Cloud-computing unit, Amazon Web Services, unveils new offerings at annual conference in Las Vegas
By JAY GREENE and LAURA STEVENS
November 30, 2016
LAS VEGAS—In Amazon Web Services, Amazon.com Inc. has built one of the most powerful computing networks in the world, on pace to post more than $12 billion in revenue this year.
But the retail giant on Wednesday proposed a surprising way to move data from large corporate customers’ data centers to its public cloud-computing operation: by truck.
Networks can move massive amounts of data only so fast. Trucks, it turns out, can move it faster.
To the sound of throbbing heavy-metal music and flashes of strobe lights, Amazon drove a big rig onto the floor of the Sands Expo & Convention Center during the company’s annual customer conference.
The tractor-trailer hauls a massive storage device, dubbed Snowmobile, in the form of a 45-foot shipping container that holds 100 petabytes of data. A petabyte is about 1 million gigabytes.
Transporting data from companies to cloud providers has become immensely time-consuming as corporate data storage has ballooned from terabytes to petabytes to exabytes, each step a factor of roughly 1,000 larger than the last.
“When we started AWS [in 2006], the notion of an exabyte of data just seemed completely out there,” AWS Chief Executive Andy Jassy said. “Today, an exabyte of data is much more common.” That is equivalent to about 250 million DVDs or one trillion books of 400 pages each.
Amazon plans to drive Snowmobiles to its customers’ offices, extract their data, then cruise to an Amazon facility where the information can be transferred to the cloud-computing network in far less time than it would for so much data to travel over the web.
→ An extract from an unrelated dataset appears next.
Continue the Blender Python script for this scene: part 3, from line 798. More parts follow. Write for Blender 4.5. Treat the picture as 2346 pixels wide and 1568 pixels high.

The company, however, isn’t promising lightning speed. Ten Snowmobiles would reduce the time it takes to move an exabyte from on-premises storage to Amazon’s cloud to a little less than six months, from about 26 years using a high-speed internet connection, by the company’s calculations.
During a press conference, Mr. Jassy declined to disclose the cost of each Snowmobile unit but noted that the company has “several” of them. The trucks are currently available and customers are using them, he said. Snowmobile will cost half a cent per gigabyte per month of use, or about $500,000 a month to use its full capacity.